Faiz advised couples to prioritise debt repayment in their monthly budgets and to avoid overspending.
He recommended alternatives such as holding simple ceremonies, saving gradually or postponing weddings until funds are sufficient.
“A small ceremony means more than a grand one that leaves you in debt,” he added.
He also warned against cultural pressures that push couples to overspend and hide financial realities.
“Without proper planning and open communication, couples risk starting married life under financial stress,” Faiz said.
Echoing this, Universiti Kebangsaan Malaysia Islamic law expert Professor Datuk Dr Mohd Izhar Ariff Mohd Kashim said that although in Islam, loans and financing are permitted, especially for home or vehicle financing.
However, the ability to repay comes first, provided that excessive debt is not taken.
"Islam does not encourage taking debt if we might not be able to repay it as agreed. This makes it vital that any form of financing or loan must be carefully assessed before a contract is made," he said.
Emphasising within the context of marriages, he said that financing needs to be scrutinised carefully for its purpose.

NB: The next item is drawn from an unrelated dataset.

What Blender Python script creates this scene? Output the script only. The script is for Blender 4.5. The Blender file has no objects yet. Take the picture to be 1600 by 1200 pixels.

"If the financing is to cover necessary and obligatory expenses, then it is permissible, but it must be able to be repaid within the agreed time.
"However, if the loan is taken just to be extravagant in holding a lavish ceremony, then the ruling can change from permissible to discouraged (makruh).
"If the excessive financing leads to harm, such as taking loans from loan sharks (ah long) or similar, then the ruling changes from makruh to haram (forbidden). This is because it involves riba (usury) and causes harm to oneself and the family," Izhar said.
He advised couples facing financial difficulties to postpone their marriage rather than resorting to a loan, encouraging them to nurture the saving habit and work hard to be able to afford it.
"You can also hold the wedding with the lowest possible cost. What matters most is the solemnisation (akad) and that the core requirements of marriage are fulfilled," he said.
Izhar said that marriage, in its original purpose of safeguarding one's faith, is encouraged and therefore every Muslim is obligated to work hard and earn a living to fulfil their needs and desires without resorting to probably harmful alternatives.
"One of the problems faced by today’s youth is living luxuriously without saving, which leads to financial issues, made worse by the burden of unnecessary debt," he concluded.
Recently, a Malaysian woman revealed that she and her husband took a RM20,000 personal loan to fund their wedding, sparking discussions about the costs and choices behind tying the knot.
In a small-scale study published on International Journal of Academic Research in Business and Social Sciences, 80 per cent of 204 respondents borrowed between RM20,000 and RM50,000 for their weddings due to high cost of wedding ceremonies, the need to provide large dowry and social pressure to host extravagant weddings.